Saturday, November 28, 2009

Keep cash, and be safe

Someone asked for my views on how to invest money at this time. It is a difficult question.

I think that it is better to keep cash, i.e. put in a bank to earn 0.5% per annum. This may be a poor return, and does not cover inflation, but it is safer. I do not like the stock market as it has been inflated due to cheap money from the government stimulus packages around the world.

The underlying problems of the global economy has not been solved, as there is still high unemployment and lower consumer demand. People will be unwilling to spend, if they are not sure about the security of their jobs and incomes. When people spend less, more people will become unemployed. This leads to a depression.

While the global economy remains gloomy, and the underlying problems are not solved, it is better to keep cash. Some people rushed into gold and commodities, but their prices may be too high now.

I would be more confident when the governments around the world start to adopt Keynesian principles, i.e inflate the global economy by creating more jobs funded by the state. This will cause inflation a few years later, but will have the impact of reviving the global economy. At that time, I will start to invest in the stock markets. If the bond markets gives a higher yield (better than inflation), I may invest in bonds also.

Tan Kin Lian

6 comments:

Anonymous said...

Yes, I agree. No hurry to jump into the stock market.
Sit back and watch the battle.
It is always easy to spend money, there is always many ways to spend it.
The merchant, businessman regard me as his worst nightmare, because I repair my own things ( as much as possible ) I buy quality. I do not succumb to fashion and gadgets. I cook my own meals, I fix my own coffee I bring my own water.
If 20% of us did this, the economy will collapse and we can rebuild anew.
Alas, new immigrants are eager to spend.

Anonymous said...

This is waht government hopes that the FTs will stimulate consumption before they go home. The problem is they are staying put and eating up our tomorrow's produce.

Anonymous said...

The Dubai "debt crisis" seems to be a bit of over reaction by nervous markets. The total debt of Dubai World is only about $60 billion. At the height of the financial crisis, that was the amount which Temasek alone was said to have lost. Moreover Dubai is part of the UAE. With the huge amount of money earned when oil was over US$ 100 billion, it would seem to be a fairly small problem.

Anonymous said...

Dear Mr Tan
Just wanted you to know that you are not alone in longing for the return of Keynesian economics and jobs creation.

Far too many people have forgotten how Keynesian economics pulled the world out of the depression in 1929.

Source: http://en.wikipedia.org/wiki/John_Maynard_Keynes

Inflation is a fairer way of sharing the misery than depression.

Anonymous said...

While Dubai World debt may only be $60 billion, there is a multiplier and leveraging effect, which is common in high finance.

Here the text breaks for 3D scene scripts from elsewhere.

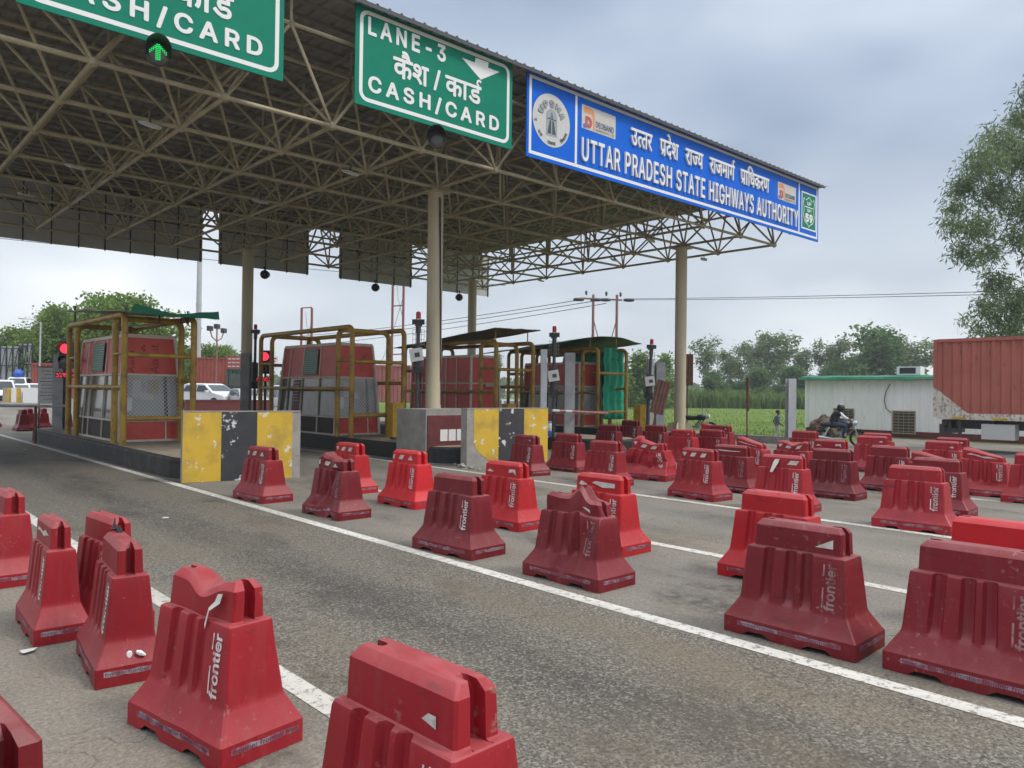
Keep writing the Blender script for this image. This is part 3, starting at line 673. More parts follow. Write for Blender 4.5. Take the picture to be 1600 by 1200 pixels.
def barrier_ring(z, hl, hw, gr, notch):
    ch = .012; pts = []
    def gdep(y):
        t = y / (hl - ch); d = 0
        for g in (.52, .06, -.27):     # three flutes; the plain panel with the lettering is at the near end
            e = abs(t - g); d = max(d, 1 - e / .075 * .22 if e < .075 else max(0, .78 * (.12 - e) / .045))
        return .042 * d * gr
    base_t = [1, .98, .9, .8, .7, .6, .55, .5, .42, .34, .25, .16, .08, 0, -.08, -.16, -.25, -.34, -.42, -.5, -.55, -.6, -.7, -.8, -.9, -.98, -1]
    for g in (.52, .06, -.27): base_t += [g - .12, g - .075, g, g + .075, g + .12]
    ts = sorted(set(base_t), reverse=True)
    def notch_z(y):
        return max(.036 * min(1, max(0, (.12 - abs(y - c0)) / .05)) for c0 in (.24, -.24)) if z == 0 else z
    for t_ in ts:                      # -X side, far to near
        y = (hl - ch) * t_; pts.append(Vector((-hw + gdep(y), y, notch_z(y))))
    sx = [-1, -.55, -.4, -.36, -.2, 0, .2, .36, .4, .55, 1]
    def end(sgn):
        e = []
        for s in sx:
            u = s * (hw - ch); y = hl
            if notch and abs(s) <= .37: y = hl - .08 * (1 if abs(s) < .3 else .75); u = u * (1.0 if z < .87 else 1.25)
            e.append(Vector((u * (1 if sgn < 0 else -1), sgn * y, z)))
        return e
    pts += end(-1)
    for t_ in reversed(ts):
        y = (hl - ch) * t_; pts.append(Vector((hw - gdep(y), y, notch_z(y))))
    pts += end(1)
    return pts
def warp(p, kind):
    p = p.copy(); h = p.z
    if kind == 'plain':
        q = noise.noise(p * 2.2) * .006; p.x += q; p.y += noise.noise(p * 1.7 + Vector((5, 0, 0))) * .004; return p
    n1 = noise.noise(p * 3.1 + Vector((3, 1, 2))); n2 = noise.noise(p * 5.5 + Vector((9, 4, 2)))
    if kind == 'sagged':                                   # head torn and sunk in its middle
        k = max(0, (h - .66) / .24); d = math.exp(-((p.y + .03) / .13) ** 2)
        p.z -= k * d * .085; p.x += k * d * .03 * (1 if p.x > 0 else -.6); p.y += k * n2 * .03; p.x += n1 * .012
    elif kind == 'crushed':                                # head folded over towards the near end, body creased
        k = max(0, (h - .62) / .28); d = 1 / (1 + math.exp(-(-p.y + .05) * 14))
        p.z -= k * (.05 - .1 * math.exp(-((p.y + .1) / .09) ** 2)) * (.6 + d) + k * abs(n1) * .05; p.x += k * (.05 * d + .04 * n2); p.y += k * .04 * d
        c = abs((p.y - .02) + (h - .1) * .62); p.x += (.045 * max(0, 1 - c / .16)) * (1 if h > .12 else .3) * (1 if p.x < 0 else 0)
    elif kind == 'torn':                                   # head split, base kicked in
        k = max(0, (h - .68) / .22); p.z -= k * (.03 + .05 * n1) - k * .05 * math.exp(-((p.y - .22) / .08) ** 2); p.x += k * n2 * .05
        c = math.exp(-((p.y + .12) / .16) ** 2) * math.exp(-((h - .12) / .14) ** 2); p.x += .1 * c if p.x < 0 else 0; p.z += .04 * c if p.x < 0 and h > .03 else 0
        c2 = abs((p.y - .1) + (h - .3) * .8); p.x += (.05 * max(0, 1 - c2 / .14) if p.x < 0 and .15 < h < .7 else 0)
    elif kind == 'crumpled':                               # whole body buckled
        k = max(0, (h - .1) / .6); b = math.exp(-((h - .38) / .2) ** 2)
        p.y += .09 * b * (1 if p.y > 0 else -.8) * (1 + n1) ; p.x += b * (.12 * noise.noise(Vector((p.y * 3.2, h * 4, 1))) + .04 * n2); p.z -= k * .1 + k * .06 * n1
        p.z += max(0, (h - .68) / .2) * .06 * (p.y > .15)
    elif kind == 'tilted':                                 # head slumps to the near end
        k = max(0, (h - .6) / .3); p.z -= k * (.06 - p.y * .22) + k * .02 * n1; p.x += n1 * .02 * k; p.y += .02 * k
        c = math.exp(-((h - .2) / .1) ** 2) * max(0, 1 - abs(p.y + .1) / .3); p.x += .07 * c * (1 if p.x < 0 else 0)
    return p
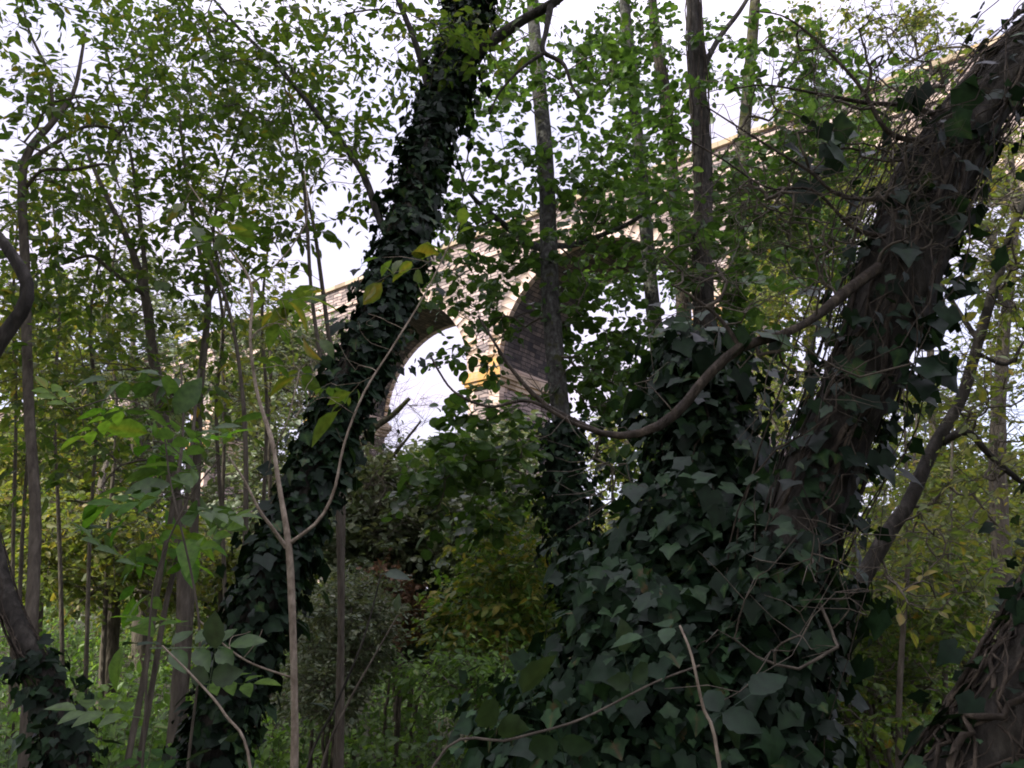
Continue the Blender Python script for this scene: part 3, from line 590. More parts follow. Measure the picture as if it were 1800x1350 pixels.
# ---- central alders
rF, dF, nF = tree('alder_tree', 'tall lichened alder trunk with an ivy foot, right of the bright arch', 'tree',
    [(1040, 1200, 8.4, 28), (1026, 1080, 8.4, 28), (1008, 930, 8.4, 26), (992, 790, 8.4, 24), (977, 640, 8.5, 23), (967, 500, 8.7, 23), (963, 380, 9.0, 22), (958, 260, 9.3, 21), (946, 130, 9.6, 20), (936, 0, 10, 16), (925, -250, 10.2, 12)],
    M['b_lich'], group='alder trunks right of the arch', slim=.72, limbs=[[(962, 440, 8.9, 10), (925, 425, 9.5, 9), (880, 390, 9.4, 8), (850, 365, 9.3, 6), (820, 330, 9.2, 4), (800, 270, 9.1, 2.5)],
     [(970, 432, 8.9, 8), (1010, 430, 9.5, 7), (1060, 412, 9.4, 6.5), (1110, 390, 9.3, 5.5), (1160, 350, 9.2, 4), (1220, 290, 9.1, 2.5)]])
add_ivy(rF, *dF, 5200, .075, .19, .0, .29, hang=.7, clumps=False)
crown(rF, upper(nF, 2.4), [(850, 440, 110, 80, 9.5, 1.2, 46), (760, 500, 60, 60, 9.3, 1, 12), (900, 400, 120, 40, 9.4, 1, 12), (1090, 320, 120, 40, 9.6, 1, 14), (1040, 380, 80, 90, 9.6, 1.2, 45), (830, 330, 80, 70, 9.4, 1, 22), (900, 300, 90, 70, 9.6, 1, 14), (860, 150, 100, 110, 9.8, 1.2, 55), (1040, 180, 80, 120, 9.8, 1.2, 65), (1050, 560, 80, 90, 9.3, 1.0, 50), (850, 620, 60, 40, 9.2, .8, 12), (1080, 690, 90, 80, 9.0, 1, 45), (940, -100, 200, 90, 10, 1.5, 60), (870, 560, 60, 40, 9.4, 1, 14)],
      M['alder'], M['twig'], ROUND, .088, 7, 2, .38, r0=.0035, dens=.48)
crown(rF, [p for p in nF if 0 < p[2] < 6], [(830, 800, 90, 70, 8.2, .8, 60), (890, 870, 70, 80, 8.9, .6, 50), (1100, 850, 50, 70, 9.4, .6, 25), (850, 720, 70, 40, 8.0, .6, 18), (760, 860, 60, 60, 8.2, .6, 22), (920, 740, 50, 40, 8.6, .6, 12)], M['alder'], M['twig'], ROUND, .10, 6, 2, .28, r0=.0028, dens=.3)

alder_specs = [
 ([(1175, 1000, 11.2, 17), (1165, 700, 11.2, 17), (1150, 560, 11.2, 16), (1138, 430, 11.3, 15), (1125, 280, 11.4, 14), (1110, 130, 11.5, 13), (1097, -10, 11.6, 12), (1085, -250, 11.8, 9)], 'mottled pale alder trunk, first to the right of the ivy-footed alder', [(1080, 90, 70, 100, 11.5, 1.2, 60), (1110, 300, 60, 90, 11.3, 1, 40), (1080, 480, 60, 70, 11, 1, 30), (1110, 620, 70, 70, 10.8, 1, 38), (1100, -120, 150, 90, 11.6, 1.3, 40)], 'b_lich'),
 ([(1215, 900, 12.4, 14), (1205, 600, 12.4, 14), (1192, 400, 12.5, 13), (1180, 280, 12.6, 12), (1168, 160, 12.7, 12), (1150, 40, 12.8, 10), (1135, -150, 13, 7)], 'thinner brown trunk with clinging stems, between the mottled alder and the dark trunk', [(1190, 60, 60, 90, 12.7, 1.2, 40), (1180, 330, 60, 90, 12.4, 1, 32), (1190, 500, 60, 70, 12.2, 1, 25)], 'b_ivy'),
 ([(1245, 1000, 8.3, 24), (1240, 700, 8.4, 22), (1235, 480, 8.5, 21), (1236, 300, 8.6, 20), (1228, 150, 8.7, 19), (1218, 0, 8.8, 17), (1210, -200, 9, 13)], 'dark brown trunk wound with dead stems, rising behind the ivy mass', [(1290, 100, 70, 90, 8.8, 1, 22), (1180, 420, 70, 90, 8.6, 1, 34), (1190, 200, 50, 80, 8.8, 1, 22), (1290, 380, 60, 80, 8.6, 1, 30), (1230, -120, 150, 80, 9, 1.2, 30), (1270, 520, 70, 50, 8.3, .8, 22)], 'b_dark'),
 ([(1285, 900, 10.3, 17), (1288, 650, 10.3, 17), (1294, 500, 10.4, 16), (1300, 380, 10.4, 15), (1306, 260, 10.5, 15), (1318, 120, 10.6, 13), (1328, -10, 10.7, 12), (1340, -200, 10.9, 9)], 'green-mossed trunk furthest right of the upright trunks', [(1340, 330, 70, 90, 10.3, 1, 38), (1400, 60, 60, 50, 10.5, 1, 12), (1440, 130, 60, 60, 10.4, 1, 14), (1300, 600, 80, 60, 10, 1, 28), (1390, 260, 60, 50, 10.3, 1, 18), (1440, 420, 80, 80, 10, 1, 50), (1450, 240, 100, 80, 10, 1, 62), (1560, 150, 90, 50, 9, 1, 20), (1240, 330, 60, 80, 10, 1, 22), (1350, -100, 150, 70, 10.6, 1.2, 30)], 'b_moss')]
for rows, lab, bl, bk in alder_specs:
    lim = []
    if bk == 'b_dark': lim = [[(1232, 130, 8.7, 8), (1262, 70, 8.8, 7), (1300, 20, 8.9, 6), (1330, -30, 9, 5)]]
    rt, dt, nd = tree('alder_tree', lab, 'tree', rows, M[bk], group='alder trunks right of the arch', limbs=lim)
    if bk in ('b_ivy', 'b_dark'): add_stems(rt, *dt, 16, (.005, .012), 1.5, lift=.02)
    crown(rt, upper(nd, 3.5), bl, M['alder'], M['twig'], ROUND, .088, 7, 2, .38, r0=.0035, dens=.48)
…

Hence the financial and psychological impact may be much more than the figure would suggest.

Anonymous said...

The Dubai crisis may look like a storm in a teacup. But it may set a precedent for other emerging and third world countries to copycat.
When the going gets tough, countries would lie through their teeth, just like the Dubai Sheik and his officials did one month before their announcement of debt default.